Louis Comfort Tiffany Foundation on Artsy

As the son of Charles Lewis Tiffany, who founded Tiffany & Co. in 1837, Louis Comfort Tiffany ushered in a new era at the famous jeweler as the house’s first art director.

One of America's most celebrated artists, Louis Comfort Tiffany revolutionized the production of stained glass and incorporated it into innovative designs and unusual decorative items. This served to reinvigorate an industry that had barely changed since the Medieval Period.

The artist had convented his summer mansion in Cold Spring Harbor in Long Island into an artists’ residency in 1918, when Tiffany established the Louis Comfort Tiffany Foundation, the first organization of its kind in the United States.

Today, the Louis Comfort Tiffany Foundation is very active on Artsy and their own Biennial Grants reward 20 artists with $20,000 stipends for which the artists have not applied. More than 500 American artists have benefitted from the Louis Comfort Tiffany Foundation since the first awards launched in 1980.

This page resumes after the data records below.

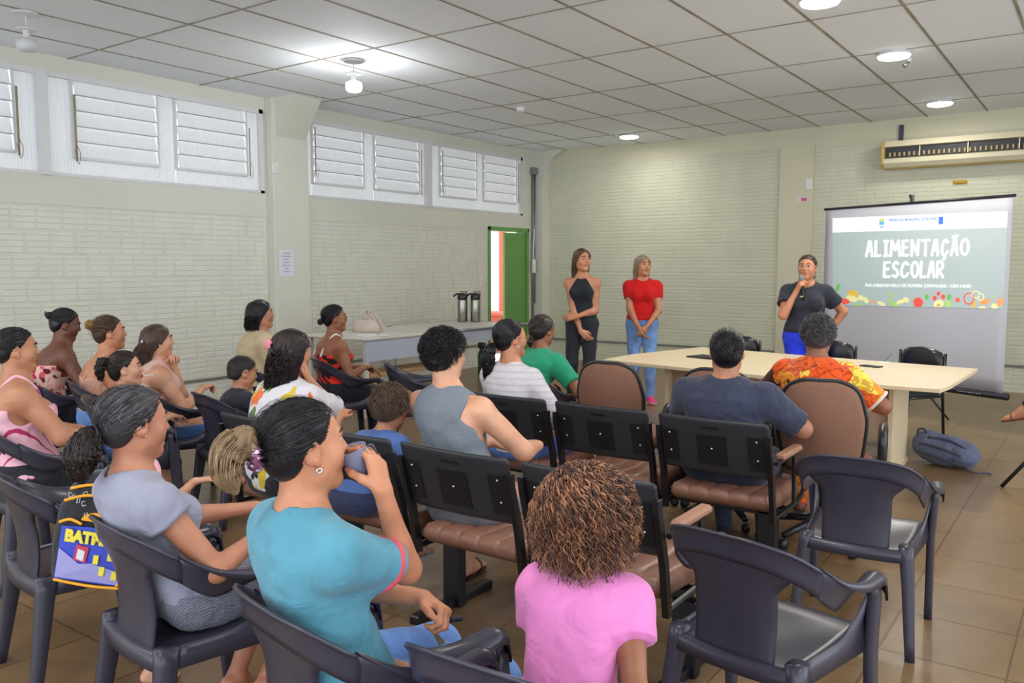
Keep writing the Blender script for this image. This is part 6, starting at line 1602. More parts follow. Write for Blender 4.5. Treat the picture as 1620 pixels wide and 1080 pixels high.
P_('R', 'small boy with tousled brown hair in blue t-shirt beside the man in the tank top', 617, 645, .87, D2R(8), dict(yaw=D2R(4), pitch=-.12, s=.68, hs=1.28, g=.92, bust=0, side=.07, lean=.10, slouch=.02, seat=.42,
    arms={'R': dict(w=(.16, .22, .58), pole=(.7, -.5, -.3), dir=(0, 1, 0), palm=(0, 0, -1), curl=.4), 'L': dict(w=(-.20, .14, .80), pole=(-.9, -.2, -.5), dir=(-.2, .8, .4), palm=(0, 0, -1), curl=.6)},
    legs={'L': dict(a=(-.08, .34, .17)), 'R': dict(a=(.08, .34, .17))}),
   [dict(kind='top', sleeve=.6, e=.010, neck=.052, hem=-.1, mat=cloth_mat('blue_tee', (84, 112, 172), .85), flare=.01, name='tshirt'), dict(kind='bottom', e=.012, len=.8, mat=cloth_mat('navy_shorts', (52, 60, 92), .85), name='shorts'), dict(kind='sandals', mat=mat('blue_white_sandal', (120, 150, 180), .6))],
   hair_short(hair_mat('light_brown_short', (70, 52, 42), (134, 108, 88), .5, 40), 1500, .024, .5, .004, .010, 8, r=.0013, curlr=.003), SK_TAN, .0055)
# ---- second row
STR = pattern(cloth_mat('white_stripe_knit', (214, 208, 214), .85), 'stripe', [(202, 194, 200), (216, 210, 216)], 9, dist=.3, width=.25)
def s_extra(B, t): glasses(B, t, M_GOLD, .0016); earring(B, t, 1, M_SILVER, .008)
P_('S', 'woman with long low ponytail and glasses in white striped long sleeved top', 808, 535, 1.085, D2R(-4), dict(yaw=D2R(-24), g=1.04, s=.96, bust=.045, side=-.07, lean=.03, slouch=.02, seat=.42,
    arms={'R': dict(w=(.20, .30, .66), pole=(.55, -.7, -.5), dir=(-.4, .8, -.3), palm=(0, 0, -1), curl=.4), 'L': dict(w=(-.10, .28, .66), pole=(-.6, -.6, -.4), dir=(.5, .8, -.2), palm=(0, 0, -1), curl=.4)}),
   [dict(kind='top', sleeve=1.92, e=.012, neck=.064, hem=-.12, mat=STR, flare=.006, name='blouse'), dict(kind='bottom', e=.012, top=.05, mat=cloth_mat('vivid_denim', (92, 132, 214), .8), name='jeans'), dict(kind='shoes', mat=BLK)],
   hair_tied(H_BLACK, (0, -.110, -.035), 1500, [(0, -.115, -.035), (.0, -.142, -.07), (-.01, -.145, -.15), (-.025, -.135, -.23), (-.04, -.13, -.275)], [.018, .034, .036, .030, .012], th=.007, wave=.008, r=.0013, pn=350, curl=1, seed=13), SK_WARM, .0056, s_extra)
P_('T', 'person with short dark hair in green t-shirt beyond the woman with the ponytail', 858, 522, 1.05, D2R(-6), dict(yaw=D2R(-6), pitch=-.08, g=1.1, s=.95, bust=.02, lean=.10, slouch=.05,
    arms={'R': dict(w=(.24, .34, .70), pole=(.6, -.6, -.5), dir=(.1, 1, -.2), palm=(-.2, 0, -1), curl=.4), 'L': dict(w=(-.10, .28, .66), pole=(-.6, -.6, -.4), dir=(.5, .8, -.2), palm=(0, 0, -1), curl=.4)}),
   [dict(kind='top', sleeve=.7, e=.013, neck=.062, hem=-.12, mat=cloth_mat('green_tee', (42, 156, 116), .85), flare=.012, name='tshirt'), dict(kind='bottom', e=.012, mat=BLKP, name='trousers'), dict(kind='shoes', mat=BLK)],
   hair_tied(H_DKBR, (0, -.100, -.055), 900, [(0, -.10, -.05), (.0, -.118, -.09), (.0, -.112, -.13)], [.020, .022, .008], th=.010, r=.0018, pn=100, seed=14), SK_BROWN, .006)
NAVY = cloth_mat('navy_tee', (58, 62, 82), .85, fold=.8)
P_('U', 'large woman in dark navy t-shirt with short bun seen from behind in the second row', 1150, 556, 1.075, D2R(6), dict(yaw=D2R(14), g=1.36, s=.955, hs=1.05, bust=.05, belly=.06, lean=-.06, slouch=.03, nk=.92, seat=.40, sw=1.02, armg=1.0,
    arms={'R': dict(w=(.26, .30, .68), pole=(.9, -.6, -.4), dir=(-.5, .8, 0), palm=(0, 0, -1), curl=.4), 'L': dict(w=(-.20, .36, .67), pole=(-.9, -.4, -.4), dir=(.5, .8, 0), palm=(0, 0, -1), curl=.4)}),
   [dict(kind='top', sleeve=.85, e=.013, neck=.078, nback=.03, hem=-.16, mat=NAVY, flare=.014, name='tshirt', h=.0055, amp=.0045), dict(kind='bottom', e=.013, mat=cloth_mat('navy_trouser', (46, 50, 70), .8), name='trousers'), dict(kind='shoes', mat=BLK)],
   hair_tied(H_BLACK, (0, -.100, .015), 1600, None, None, bun=(0.0, -.108, .012), bunr=.042, th=.010, r=.0014, loose=120, seed=15), SK_TAN, .0056)
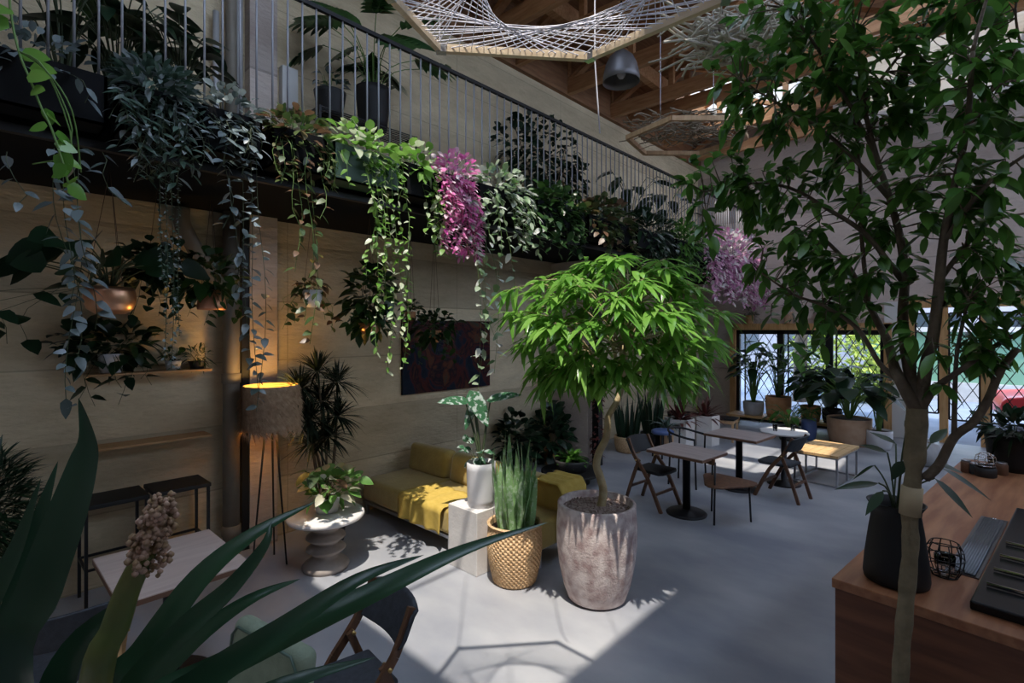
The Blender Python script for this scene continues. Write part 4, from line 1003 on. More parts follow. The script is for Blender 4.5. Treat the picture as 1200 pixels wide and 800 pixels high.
# bentwood armchair between tables
c = F(838, 560); t = T('bentwood_chair', 'dark chair with a curved hoop back between the two square café tables', 'chair', (-3.18, 7.05, 0), math.radians(5))
m = MB(); m.tube(smoothpath([(.2, -.24, .68), (.05, -.255, .70), (-.15, -.22, .74), (-.25, 0, .76), (-.15, .22, .74), (.05, .255, .70), (.2, .24, .68)], 5), .016, 8); m.build('hoop_back', M['black'], t)
m = MB(); m.prism([(.22, -.2), (.24, 0), (.22, .2), (-.14, .2), (-.2, .1), (-.2, -.1), (-.14, -.2)], .43, .46); m.build('seat', M['walnut'], t, bevel=.008)
for sx, sy, tz in ((.19, -.2, .69), (.19, .2, .69), (-.17, -.18, .74), (-.17, .18, .74)):
    m = MB(); m.tube([(sx*1.1, sy*1.08, 0), (sx, sy, .44), (sx, sy*1.15, tz)], .013, 8); m.build('leg', M['black'], t)
# slatted bench
c = atZ(968, 525, .44); t = T('slatted_bench', 'low bench of pale wooden slats on a grey metal frame in the sun', 'bench', (c.x, c.y, 0), RT)
m = MB(); bw, bl = .60, .98
for k in range(6): m.box((-bw/2+k*.1, -bl/2, .415), (-bw/2+k*.1+.094, bl/2, .45))
m.build('slats', M['bench'], t, smooth=False)
for y in (-.44, 0, .44):
    for x in (-.27, .27):
        m = MB(); m.bar((x, y, 0), (x, y, .415), .025, .025); m.build('leg', M['steel'], t, smooth=False)
m = MB()
for y in (-.44, .44): m.bar((-.27, y, .012), (.27, y, .012), .024, .024); m.bar((-.27, y, .40), (.27, y, .40), .024, .024)
for x in (-.27, .27): m.bar((x, -.44, .40), (x, .44, .40), .024, .024); m.bar((x, -.44, .012), (x, .44, .012), .024, .024)
m.build('frame', M['steel'], t, smooth=False)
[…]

How fitting that the foundation is now involved with Artsy and tangentially — if not directly — involved in supporting The Last Resort Artist Retreat in Baltimore. A fire destroyed Laurelton Hall in 1957, when it was in a state of disuse.

In 2018, the Louis Comfort Tiffany Foundation celebrated its centennial anniversary, making it the oldest artist-endowed foundation in America, and the first to have been founded by a living artist.